What you should do:
In this exercise, print only the lines of the records below from the one with "Model this scene" through the one with "COL = SC.collection", inclusive. Pictures are not part of the copy.
======== Task input
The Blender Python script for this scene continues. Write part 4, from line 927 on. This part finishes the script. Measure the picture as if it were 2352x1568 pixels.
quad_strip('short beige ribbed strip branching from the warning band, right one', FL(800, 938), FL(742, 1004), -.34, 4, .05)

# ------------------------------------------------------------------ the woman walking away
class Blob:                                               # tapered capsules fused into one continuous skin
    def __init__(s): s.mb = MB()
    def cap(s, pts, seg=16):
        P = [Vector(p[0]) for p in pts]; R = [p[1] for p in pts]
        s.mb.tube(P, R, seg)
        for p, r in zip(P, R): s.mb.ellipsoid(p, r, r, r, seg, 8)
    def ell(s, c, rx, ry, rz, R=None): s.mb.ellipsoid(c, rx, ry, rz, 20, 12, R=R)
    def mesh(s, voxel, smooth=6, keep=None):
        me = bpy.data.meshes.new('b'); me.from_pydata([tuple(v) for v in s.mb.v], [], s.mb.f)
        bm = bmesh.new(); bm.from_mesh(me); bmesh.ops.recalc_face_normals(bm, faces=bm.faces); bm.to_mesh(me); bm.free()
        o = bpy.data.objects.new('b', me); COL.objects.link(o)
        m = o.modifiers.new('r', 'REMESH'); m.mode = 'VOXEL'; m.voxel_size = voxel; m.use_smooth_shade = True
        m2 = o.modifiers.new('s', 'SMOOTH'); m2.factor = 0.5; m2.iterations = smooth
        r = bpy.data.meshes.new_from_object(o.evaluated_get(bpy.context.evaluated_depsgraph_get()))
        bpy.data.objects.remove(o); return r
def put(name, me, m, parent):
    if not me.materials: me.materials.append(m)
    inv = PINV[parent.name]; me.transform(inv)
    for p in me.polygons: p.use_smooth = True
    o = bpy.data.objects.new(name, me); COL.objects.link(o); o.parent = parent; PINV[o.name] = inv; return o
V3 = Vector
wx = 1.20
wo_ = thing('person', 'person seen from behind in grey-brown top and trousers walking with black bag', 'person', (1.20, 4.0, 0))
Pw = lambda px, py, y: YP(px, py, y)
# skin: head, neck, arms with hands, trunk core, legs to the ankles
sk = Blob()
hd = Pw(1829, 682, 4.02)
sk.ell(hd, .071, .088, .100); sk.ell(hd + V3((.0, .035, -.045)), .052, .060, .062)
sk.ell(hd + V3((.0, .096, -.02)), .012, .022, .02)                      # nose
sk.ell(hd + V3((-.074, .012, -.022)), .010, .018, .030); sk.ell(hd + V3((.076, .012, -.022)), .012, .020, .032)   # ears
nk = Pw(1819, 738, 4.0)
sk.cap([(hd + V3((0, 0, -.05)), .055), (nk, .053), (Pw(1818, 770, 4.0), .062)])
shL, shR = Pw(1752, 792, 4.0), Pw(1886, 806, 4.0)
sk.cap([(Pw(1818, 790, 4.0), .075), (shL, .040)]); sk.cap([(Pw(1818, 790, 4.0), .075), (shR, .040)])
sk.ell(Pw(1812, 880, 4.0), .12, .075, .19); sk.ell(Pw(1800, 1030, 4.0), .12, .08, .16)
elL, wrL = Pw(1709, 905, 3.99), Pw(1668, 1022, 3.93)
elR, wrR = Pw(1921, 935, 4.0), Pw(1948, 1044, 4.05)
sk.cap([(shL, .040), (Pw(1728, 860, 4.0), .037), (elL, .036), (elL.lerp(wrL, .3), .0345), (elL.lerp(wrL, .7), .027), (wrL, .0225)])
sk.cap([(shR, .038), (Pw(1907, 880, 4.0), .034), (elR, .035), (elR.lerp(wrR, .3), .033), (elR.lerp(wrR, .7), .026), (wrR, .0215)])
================
======== Task input
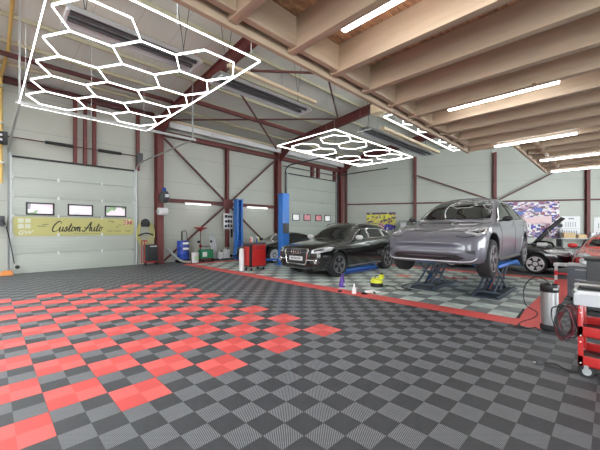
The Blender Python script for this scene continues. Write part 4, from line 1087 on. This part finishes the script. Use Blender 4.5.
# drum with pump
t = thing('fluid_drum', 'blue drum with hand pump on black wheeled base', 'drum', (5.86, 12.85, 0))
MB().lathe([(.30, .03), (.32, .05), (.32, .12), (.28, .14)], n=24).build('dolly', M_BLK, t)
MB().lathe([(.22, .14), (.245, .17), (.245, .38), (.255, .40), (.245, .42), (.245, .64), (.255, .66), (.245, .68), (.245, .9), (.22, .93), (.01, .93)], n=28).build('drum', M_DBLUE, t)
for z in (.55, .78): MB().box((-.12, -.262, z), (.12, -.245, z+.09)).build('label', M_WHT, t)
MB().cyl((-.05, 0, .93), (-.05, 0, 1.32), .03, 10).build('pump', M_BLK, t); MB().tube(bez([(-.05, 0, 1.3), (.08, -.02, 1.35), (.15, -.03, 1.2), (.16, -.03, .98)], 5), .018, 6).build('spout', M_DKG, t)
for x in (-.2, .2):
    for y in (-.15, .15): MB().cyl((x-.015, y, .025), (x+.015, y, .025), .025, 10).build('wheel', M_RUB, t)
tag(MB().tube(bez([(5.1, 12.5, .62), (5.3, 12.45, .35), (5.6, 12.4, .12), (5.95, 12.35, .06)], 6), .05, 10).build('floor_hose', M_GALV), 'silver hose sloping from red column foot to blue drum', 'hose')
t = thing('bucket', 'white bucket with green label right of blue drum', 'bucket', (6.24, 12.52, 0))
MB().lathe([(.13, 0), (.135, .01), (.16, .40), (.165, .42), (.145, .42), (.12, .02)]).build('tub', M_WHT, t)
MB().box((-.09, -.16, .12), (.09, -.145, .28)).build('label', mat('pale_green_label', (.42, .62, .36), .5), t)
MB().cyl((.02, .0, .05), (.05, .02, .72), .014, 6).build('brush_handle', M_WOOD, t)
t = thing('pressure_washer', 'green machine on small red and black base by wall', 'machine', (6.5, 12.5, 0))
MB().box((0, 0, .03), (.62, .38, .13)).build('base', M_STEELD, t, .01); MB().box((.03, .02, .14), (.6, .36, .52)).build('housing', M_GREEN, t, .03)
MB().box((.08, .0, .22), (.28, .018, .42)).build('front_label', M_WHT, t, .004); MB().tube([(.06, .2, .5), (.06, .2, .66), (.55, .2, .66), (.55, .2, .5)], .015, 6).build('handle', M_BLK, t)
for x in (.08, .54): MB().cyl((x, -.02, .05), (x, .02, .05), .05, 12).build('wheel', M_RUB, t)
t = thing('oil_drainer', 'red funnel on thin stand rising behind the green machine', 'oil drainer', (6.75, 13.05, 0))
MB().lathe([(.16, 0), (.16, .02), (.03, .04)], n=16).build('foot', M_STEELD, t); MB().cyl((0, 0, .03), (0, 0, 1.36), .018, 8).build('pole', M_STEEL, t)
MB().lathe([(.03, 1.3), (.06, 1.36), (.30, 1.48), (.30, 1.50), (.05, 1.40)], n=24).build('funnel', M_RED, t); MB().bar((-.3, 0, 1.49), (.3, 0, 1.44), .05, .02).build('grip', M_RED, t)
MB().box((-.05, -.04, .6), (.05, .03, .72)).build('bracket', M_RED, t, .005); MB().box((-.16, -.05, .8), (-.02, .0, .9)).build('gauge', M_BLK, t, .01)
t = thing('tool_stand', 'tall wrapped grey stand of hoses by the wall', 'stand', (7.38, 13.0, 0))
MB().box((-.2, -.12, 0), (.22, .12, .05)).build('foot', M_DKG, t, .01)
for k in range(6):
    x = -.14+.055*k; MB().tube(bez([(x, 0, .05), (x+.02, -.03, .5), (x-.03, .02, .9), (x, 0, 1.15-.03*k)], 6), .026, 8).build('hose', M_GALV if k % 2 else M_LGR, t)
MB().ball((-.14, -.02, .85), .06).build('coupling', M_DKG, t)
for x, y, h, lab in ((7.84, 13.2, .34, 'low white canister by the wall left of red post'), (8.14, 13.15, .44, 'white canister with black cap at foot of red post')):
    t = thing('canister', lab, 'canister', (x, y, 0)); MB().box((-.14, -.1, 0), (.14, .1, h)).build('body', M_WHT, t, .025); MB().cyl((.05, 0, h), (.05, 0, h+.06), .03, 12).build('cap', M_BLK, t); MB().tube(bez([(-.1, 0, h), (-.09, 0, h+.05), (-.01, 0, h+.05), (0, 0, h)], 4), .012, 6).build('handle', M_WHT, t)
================
======== Task input
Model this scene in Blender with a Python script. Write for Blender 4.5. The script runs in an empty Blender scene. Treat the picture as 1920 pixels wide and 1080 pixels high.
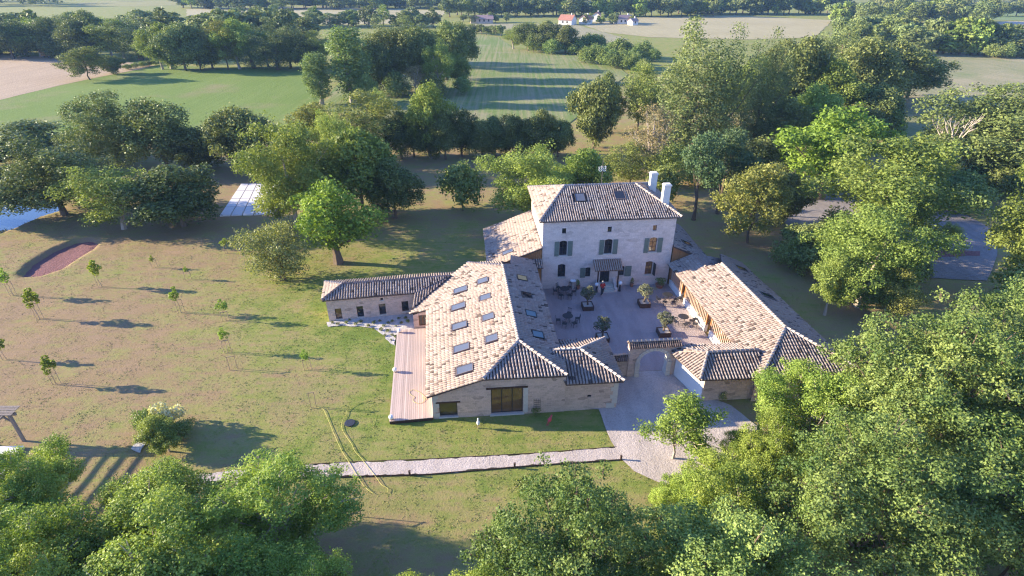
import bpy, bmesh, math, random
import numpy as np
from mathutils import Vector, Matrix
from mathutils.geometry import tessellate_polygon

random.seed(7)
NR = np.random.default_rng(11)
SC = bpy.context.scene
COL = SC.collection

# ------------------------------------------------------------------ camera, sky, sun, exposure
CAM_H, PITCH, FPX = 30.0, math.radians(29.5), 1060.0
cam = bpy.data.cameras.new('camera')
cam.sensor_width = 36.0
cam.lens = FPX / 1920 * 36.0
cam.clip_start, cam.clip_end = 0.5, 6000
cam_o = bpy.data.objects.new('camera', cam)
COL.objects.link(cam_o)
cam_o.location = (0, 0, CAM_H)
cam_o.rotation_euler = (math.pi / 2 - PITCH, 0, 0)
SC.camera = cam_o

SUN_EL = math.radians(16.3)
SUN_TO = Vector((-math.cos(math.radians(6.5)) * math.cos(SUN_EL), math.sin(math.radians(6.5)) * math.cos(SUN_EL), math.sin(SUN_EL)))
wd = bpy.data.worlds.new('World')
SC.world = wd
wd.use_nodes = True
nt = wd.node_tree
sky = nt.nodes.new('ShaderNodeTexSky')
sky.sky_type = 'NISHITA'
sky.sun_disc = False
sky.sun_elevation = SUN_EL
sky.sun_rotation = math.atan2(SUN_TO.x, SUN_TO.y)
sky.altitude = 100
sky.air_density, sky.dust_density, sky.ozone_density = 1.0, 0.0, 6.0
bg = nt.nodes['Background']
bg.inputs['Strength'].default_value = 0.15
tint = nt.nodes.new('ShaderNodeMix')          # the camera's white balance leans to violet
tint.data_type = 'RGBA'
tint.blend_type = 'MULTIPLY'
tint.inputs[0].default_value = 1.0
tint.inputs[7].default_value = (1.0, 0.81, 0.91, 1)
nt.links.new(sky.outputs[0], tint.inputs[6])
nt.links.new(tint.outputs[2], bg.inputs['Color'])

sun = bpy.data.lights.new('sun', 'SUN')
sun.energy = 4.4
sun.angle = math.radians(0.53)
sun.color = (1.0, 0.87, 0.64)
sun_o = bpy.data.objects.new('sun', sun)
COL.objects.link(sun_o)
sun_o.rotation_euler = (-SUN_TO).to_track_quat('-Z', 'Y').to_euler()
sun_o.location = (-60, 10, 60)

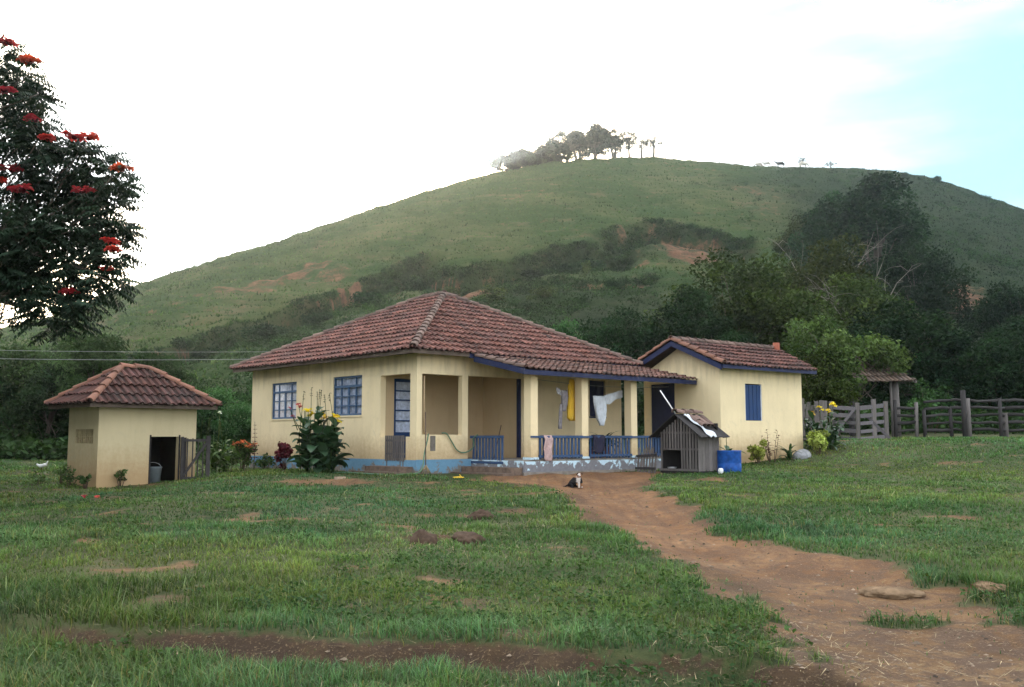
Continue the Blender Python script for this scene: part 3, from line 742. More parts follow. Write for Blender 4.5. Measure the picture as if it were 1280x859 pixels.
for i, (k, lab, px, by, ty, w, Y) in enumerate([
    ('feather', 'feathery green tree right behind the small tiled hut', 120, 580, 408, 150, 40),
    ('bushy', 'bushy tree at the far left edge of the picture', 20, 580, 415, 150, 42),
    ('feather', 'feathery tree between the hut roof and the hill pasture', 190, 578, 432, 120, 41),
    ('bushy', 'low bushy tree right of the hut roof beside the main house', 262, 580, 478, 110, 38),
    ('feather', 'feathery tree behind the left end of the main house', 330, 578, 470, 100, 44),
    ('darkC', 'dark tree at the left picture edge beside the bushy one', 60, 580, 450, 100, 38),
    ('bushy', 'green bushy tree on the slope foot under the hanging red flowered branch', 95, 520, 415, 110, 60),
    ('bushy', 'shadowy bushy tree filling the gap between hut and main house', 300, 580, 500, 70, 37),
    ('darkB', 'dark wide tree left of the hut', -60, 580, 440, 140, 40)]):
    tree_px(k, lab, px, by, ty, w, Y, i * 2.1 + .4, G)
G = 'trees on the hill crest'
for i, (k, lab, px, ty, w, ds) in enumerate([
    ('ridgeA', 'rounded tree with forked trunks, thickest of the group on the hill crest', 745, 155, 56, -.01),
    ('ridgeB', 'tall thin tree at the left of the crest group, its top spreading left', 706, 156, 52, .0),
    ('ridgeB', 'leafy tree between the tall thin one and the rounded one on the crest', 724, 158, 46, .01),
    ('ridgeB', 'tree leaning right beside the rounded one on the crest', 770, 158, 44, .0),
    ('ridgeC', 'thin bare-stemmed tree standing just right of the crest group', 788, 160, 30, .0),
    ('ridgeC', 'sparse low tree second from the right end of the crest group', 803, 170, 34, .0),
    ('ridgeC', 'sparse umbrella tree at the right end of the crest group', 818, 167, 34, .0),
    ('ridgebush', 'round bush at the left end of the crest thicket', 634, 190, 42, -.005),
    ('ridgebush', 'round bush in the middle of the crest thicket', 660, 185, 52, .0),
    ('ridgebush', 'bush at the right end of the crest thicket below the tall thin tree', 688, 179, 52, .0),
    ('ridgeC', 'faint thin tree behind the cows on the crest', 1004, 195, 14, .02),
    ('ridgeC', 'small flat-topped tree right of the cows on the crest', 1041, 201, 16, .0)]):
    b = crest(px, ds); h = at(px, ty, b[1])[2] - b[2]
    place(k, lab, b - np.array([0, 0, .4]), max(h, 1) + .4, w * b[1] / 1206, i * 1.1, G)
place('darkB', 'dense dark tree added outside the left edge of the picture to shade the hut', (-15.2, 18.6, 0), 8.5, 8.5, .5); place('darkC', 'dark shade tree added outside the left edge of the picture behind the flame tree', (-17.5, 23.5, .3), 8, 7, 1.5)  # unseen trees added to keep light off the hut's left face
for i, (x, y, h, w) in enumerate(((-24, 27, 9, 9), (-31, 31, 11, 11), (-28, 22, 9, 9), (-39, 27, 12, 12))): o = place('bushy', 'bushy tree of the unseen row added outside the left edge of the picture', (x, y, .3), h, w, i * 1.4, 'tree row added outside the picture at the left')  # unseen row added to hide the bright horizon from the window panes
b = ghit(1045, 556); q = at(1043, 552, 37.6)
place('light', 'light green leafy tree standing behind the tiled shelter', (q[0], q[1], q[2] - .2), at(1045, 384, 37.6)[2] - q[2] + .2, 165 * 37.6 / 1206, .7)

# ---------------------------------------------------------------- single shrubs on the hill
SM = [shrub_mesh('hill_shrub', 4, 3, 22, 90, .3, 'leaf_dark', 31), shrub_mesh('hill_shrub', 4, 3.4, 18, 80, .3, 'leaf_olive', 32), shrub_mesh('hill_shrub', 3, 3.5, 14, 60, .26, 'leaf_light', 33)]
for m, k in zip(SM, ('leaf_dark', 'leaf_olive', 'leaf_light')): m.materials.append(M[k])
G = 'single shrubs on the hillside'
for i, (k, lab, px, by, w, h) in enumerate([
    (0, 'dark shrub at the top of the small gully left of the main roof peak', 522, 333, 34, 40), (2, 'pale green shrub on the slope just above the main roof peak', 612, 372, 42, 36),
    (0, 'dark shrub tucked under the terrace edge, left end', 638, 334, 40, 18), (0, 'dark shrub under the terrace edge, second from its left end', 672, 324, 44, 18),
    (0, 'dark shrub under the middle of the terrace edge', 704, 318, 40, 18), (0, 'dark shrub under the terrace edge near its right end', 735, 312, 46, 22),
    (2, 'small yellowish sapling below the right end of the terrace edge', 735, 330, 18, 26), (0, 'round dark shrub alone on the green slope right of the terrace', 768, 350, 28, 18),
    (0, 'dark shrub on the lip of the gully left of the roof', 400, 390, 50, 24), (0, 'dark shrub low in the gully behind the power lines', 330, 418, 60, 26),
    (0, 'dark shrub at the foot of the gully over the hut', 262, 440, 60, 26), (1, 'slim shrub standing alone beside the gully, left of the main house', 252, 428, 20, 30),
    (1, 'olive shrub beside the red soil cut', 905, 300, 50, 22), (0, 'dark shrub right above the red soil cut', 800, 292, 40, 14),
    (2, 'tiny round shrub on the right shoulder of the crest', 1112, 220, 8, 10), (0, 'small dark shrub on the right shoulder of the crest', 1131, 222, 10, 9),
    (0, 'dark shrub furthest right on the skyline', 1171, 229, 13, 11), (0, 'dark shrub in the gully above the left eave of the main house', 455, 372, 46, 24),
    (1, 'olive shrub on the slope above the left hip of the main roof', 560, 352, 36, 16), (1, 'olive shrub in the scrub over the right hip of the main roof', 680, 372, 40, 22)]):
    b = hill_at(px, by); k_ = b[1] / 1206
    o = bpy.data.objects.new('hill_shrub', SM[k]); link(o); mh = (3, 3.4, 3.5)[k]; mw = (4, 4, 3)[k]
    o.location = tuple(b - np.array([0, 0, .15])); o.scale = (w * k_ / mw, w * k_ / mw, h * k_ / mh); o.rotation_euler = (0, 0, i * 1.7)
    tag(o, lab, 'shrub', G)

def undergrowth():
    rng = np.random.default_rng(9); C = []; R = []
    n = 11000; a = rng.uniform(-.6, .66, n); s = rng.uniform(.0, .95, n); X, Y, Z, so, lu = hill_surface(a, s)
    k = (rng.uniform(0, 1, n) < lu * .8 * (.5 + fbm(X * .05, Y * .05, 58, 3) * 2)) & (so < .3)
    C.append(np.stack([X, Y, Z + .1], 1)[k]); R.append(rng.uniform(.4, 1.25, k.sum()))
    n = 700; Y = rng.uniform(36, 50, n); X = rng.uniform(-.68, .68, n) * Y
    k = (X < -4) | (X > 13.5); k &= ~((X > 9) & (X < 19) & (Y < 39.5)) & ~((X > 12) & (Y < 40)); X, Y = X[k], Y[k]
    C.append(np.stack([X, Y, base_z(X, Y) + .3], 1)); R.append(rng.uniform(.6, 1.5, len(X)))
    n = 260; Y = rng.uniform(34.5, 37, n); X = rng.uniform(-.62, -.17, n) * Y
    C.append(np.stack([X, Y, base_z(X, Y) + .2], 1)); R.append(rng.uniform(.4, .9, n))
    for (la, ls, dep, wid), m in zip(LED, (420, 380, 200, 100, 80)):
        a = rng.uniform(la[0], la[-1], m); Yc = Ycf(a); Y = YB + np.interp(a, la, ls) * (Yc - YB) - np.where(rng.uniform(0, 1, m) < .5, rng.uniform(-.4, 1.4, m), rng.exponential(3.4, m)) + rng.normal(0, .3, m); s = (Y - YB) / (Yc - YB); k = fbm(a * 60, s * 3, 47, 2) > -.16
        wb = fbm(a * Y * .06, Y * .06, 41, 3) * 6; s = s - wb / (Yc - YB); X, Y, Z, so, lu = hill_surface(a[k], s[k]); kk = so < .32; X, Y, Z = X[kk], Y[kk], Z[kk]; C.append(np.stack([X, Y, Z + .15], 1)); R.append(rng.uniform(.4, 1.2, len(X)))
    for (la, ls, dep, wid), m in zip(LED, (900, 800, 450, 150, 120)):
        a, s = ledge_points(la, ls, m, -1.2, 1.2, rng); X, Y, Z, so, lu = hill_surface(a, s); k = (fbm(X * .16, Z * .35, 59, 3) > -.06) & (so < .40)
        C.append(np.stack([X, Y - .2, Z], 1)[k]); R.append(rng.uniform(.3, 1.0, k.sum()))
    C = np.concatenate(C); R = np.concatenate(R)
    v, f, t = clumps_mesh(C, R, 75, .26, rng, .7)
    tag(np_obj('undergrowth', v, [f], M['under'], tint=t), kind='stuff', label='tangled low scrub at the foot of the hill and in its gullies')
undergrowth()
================
Problem solution:
Model this scene in Blender with a Python script. Write for Blender 4.5. The script runs in an empty Blender scene. Treat the picture as 1920 pixels wide and 1080 pixels high.
import bpy, bmesh, math, random
import numpy as np
from mathutils import Vector, Matrix
from mathutils.geometry import tessellate_polygon

random.seed(7)
NR = np.random.default_rng(11)
SC = bpy.context.scene
COL = SC.collection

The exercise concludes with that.